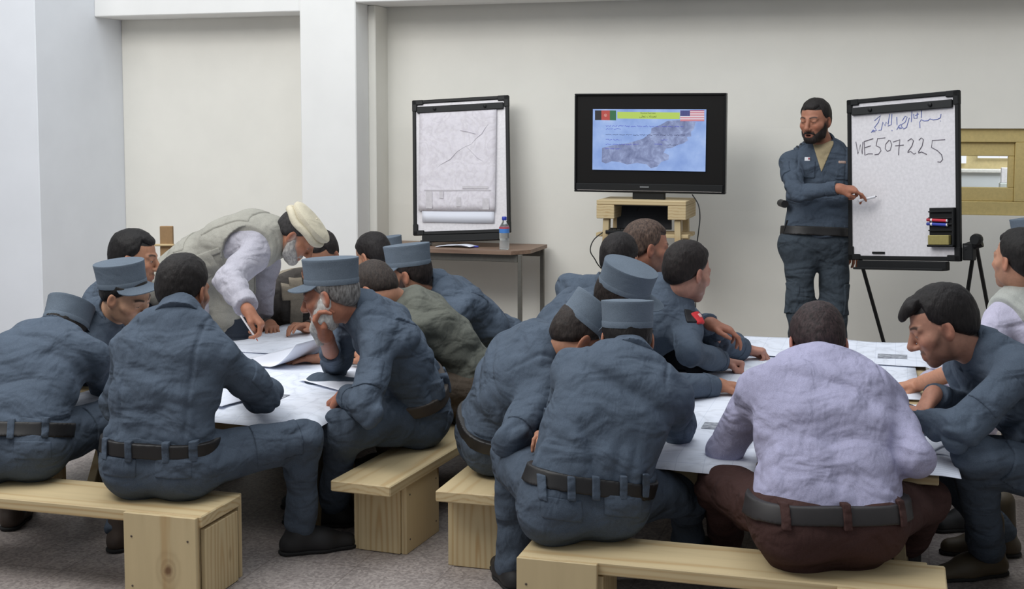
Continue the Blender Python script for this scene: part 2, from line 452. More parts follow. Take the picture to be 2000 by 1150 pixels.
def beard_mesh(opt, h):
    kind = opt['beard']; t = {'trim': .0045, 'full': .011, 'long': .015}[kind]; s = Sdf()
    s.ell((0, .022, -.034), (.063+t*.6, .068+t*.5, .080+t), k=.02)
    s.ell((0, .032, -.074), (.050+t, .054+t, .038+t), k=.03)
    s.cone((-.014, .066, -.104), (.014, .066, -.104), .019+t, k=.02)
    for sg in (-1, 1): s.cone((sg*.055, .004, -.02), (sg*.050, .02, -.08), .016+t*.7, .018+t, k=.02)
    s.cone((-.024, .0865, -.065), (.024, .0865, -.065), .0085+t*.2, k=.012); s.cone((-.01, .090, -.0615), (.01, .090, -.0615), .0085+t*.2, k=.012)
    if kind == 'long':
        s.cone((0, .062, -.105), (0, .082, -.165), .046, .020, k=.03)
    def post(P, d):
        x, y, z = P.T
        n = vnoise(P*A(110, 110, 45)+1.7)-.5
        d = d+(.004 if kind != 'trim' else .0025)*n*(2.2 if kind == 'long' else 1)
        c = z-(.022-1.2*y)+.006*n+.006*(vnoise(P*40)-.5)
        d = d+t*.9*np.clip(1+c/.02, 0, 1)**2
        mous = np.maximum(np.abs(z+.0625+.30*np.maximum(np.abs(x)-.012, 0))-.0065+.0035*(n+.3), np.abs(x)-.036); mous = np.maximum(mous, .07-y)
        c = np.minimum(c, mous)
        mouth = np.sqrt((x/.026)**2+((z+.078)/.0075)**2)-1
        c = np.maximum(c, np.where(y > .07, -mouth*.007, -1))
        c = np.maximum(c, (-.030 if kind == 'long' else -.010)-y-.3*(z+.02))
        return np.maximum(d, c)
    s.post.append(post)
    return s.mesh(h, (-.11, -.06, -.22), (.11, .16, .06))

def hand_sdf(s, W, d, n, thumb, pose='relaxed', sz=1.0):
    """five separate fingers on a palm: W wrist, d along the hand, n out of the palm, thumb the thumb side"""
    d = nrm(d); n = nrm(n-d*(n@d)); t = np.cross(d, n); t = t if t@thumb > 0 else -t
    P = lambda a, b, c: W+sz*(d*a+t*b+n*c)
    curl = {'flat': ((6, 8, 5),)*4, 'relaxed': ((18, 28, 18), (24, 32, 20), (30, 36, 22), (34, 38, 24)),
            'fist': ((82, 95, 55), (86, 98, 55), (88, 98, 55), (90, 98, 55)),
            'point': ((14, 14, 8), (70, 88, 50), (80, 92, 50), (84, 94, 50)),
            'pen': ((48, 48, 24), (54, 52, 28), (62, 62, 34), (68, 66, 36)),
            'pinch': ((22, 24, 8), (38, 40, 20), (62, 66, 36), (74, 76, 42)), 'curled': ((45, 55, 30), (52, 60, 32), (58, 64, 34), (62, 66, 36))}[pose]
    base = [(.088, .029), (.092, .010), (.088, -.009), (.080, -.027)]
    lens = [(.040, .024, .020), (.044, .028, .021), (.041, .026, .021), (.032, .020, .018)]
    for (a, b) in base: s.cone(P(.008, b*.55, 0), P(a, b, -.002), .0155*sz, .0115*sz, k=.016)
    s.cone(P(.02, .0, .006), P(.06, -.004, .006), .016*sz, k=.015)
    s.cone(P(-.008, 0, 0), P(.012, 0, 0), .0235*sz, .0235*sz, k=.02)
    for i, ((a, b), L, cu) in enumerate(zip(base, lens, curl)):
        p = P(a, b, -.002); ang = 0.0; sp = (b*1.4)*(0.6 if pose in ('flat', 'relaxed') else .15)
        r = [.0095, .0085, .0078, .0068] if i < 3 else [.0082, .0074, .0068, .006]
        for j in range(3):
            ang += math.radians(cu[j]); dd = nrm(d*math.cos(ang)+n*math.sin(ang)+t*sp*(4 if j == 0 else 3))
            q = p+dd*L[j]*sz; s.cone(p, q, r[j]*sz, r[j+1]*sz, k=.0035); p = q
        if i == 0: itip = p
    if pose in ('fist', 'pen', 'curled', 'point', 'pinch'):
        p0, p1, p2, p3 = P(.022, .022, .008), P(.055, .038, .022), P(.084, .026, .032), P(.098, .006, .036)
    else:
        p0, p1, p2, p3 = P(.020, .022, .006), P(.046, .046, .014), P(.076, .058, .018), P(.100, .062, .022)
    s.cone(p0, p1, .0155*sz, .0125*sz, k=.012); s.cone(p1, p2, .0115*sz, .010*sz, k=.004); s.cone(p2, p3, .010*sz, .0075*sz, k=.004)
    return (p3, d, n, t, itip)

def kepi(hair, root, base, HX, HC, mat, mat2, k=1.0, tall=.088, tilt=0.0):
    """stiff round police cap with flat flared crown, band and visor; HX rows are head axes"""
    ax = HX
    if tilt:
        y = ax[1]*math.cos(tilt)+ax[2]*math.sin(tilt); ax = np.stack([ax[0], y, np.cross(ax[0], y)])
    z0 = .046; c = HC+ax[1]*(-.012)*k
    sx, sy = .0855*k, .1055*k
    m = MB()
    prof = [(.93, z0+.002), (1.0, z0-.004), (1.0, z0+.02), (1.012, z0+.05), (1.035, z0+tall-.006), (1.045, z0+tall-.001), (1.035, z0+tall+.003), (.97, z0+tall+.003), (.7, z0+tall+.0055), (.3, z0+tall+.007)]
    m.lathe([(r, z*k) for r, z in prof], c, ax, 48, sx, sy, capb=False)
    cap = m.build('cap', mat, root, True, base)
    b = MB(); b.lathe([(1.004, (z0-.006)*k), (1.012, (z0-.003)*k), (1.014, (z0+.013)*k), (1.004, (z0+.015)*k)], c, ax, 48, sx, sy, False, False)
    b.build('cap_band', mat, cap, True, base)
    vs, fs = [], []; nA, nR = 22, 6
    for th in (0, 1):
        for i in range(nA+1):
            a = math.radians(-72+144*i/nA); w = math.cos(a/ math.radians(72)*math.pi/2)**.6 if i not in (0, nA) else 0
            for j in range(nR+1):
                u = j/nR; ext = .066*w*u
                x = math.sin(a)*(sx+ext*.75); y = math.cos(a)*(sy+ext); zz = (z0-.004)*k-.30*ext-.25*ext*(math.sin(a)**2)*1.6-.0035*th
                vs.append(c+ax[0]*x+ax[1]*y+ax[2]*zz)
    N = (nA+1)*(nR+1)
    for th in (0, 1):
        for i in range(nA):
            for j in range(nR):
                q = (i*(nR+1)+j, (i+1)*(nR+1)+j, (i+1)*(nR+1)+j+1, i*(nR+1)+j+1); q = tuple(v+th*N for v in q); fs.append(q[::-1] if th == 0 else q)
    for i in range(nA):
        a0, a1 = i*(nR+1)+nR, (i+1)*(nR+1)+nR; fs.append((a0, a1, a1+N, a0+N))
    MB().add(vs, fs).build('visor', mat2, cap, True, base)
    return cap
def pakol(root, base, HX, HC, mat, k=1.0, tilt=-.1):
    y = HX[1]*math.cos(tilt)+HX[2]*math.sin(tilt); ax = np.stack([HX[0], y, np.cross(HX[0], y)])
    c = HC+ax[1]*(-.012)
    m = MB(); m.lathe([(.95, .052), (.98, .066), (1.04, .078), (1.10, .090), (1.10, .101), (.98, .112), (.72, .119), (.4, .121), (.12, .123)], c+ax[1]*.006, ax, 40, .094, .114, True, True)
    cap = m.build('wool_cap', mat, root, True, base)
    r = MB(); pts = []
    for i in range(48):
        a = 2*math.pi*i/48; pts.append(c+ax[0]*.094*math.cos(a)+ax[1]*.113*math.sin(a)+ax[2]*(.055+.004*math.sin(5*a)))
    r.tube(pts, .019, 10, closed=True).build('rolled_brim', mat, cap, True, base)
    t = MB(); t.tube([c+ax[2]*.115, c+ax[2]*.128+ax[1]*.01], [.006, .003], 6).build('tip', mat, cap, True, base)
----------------
*GIVEN PROBLEM*:
Write out again exactly the lines from the start of the data above through the line containing "return s.mesh(h, (-.11, -.06, -.22), (.11, .16, .06))", inclusive, excluding any pictures.

*COMPLETED EXERCISE*:
Continue the Blender Python script for this scene: part 2, from line 452. More parts follow. Take the picture to be 2000 by 1150 pixels.
def beard_mesh(opt, h):
    kind = opt['beard']; t = {'trim': .0045, 'full': .011, 'long': .015}[kind]; s = Sdf()
    s.ell((0, .022, -.034), (.063+t*.6, .068+t*.5, .080+t), k=.02)
    s.ell((0, .032, -.074), (.050+t, .054+t, .038+t), k=.03)
    s.cone((-.014, .066, -.104), (.014, .066, -.104), .019+t, k=.02)
    for sg in (-1, 1): s.cone((sg*.055, .004, -.02), (sg*.050, .02, -.08), .016+t*.7, .018+t, k=.02)
    s.cone((-.024, .0865, -.065), (.024, .0865, -.065), .0085+t*.2, k=.012); s.cone((-.01, .090, -.0615), (.01, .090, -.0615), .0085+t*.2, k=.012)
    if kind == 'long':
        s.cone((0, .062, -.105), (0, .082, -.165), .046, .020, k=.03)
    def post(P, d):
        x, y, z = P.T
        n = vnoise(P*A(110, 110, 45)+1.7)-.5
        d = d+(.004 if kind != 'trim' else .0025)*n*(2.2 if kind == 'long' else 1)
        c = z-(.022-1.2*y)+.006*n+.006*(vnoise(P*40)-.5)
        d = d+t*.9*np.clip(1+c/.02, 0, 1)**2
        mous = np.maximum(np.abs(z+.0625+.30*np.maximum(np.abs(x)-.012, 0))-.0065+.0035*(n+.3), np.abs(x)-.036); mous = np.maximum(mous, .07-y)
        c = np.minimum(c, mous)
        mouth = np.sqrt((x/.026)**2+((z+.078)/.0075)**2)-1
        c = np.maximum(c, np.where(y > .07, -mouth*.007, -1))
        c = np.maximum(c, (-.030 if kind == 'long' else -.010)-y-.3*(z+.02))
        return np.maximum(d, c)
    s.post.append(post)
    return s.mesh(h, (-.11, -.06, -.22), (.11, .16, .06))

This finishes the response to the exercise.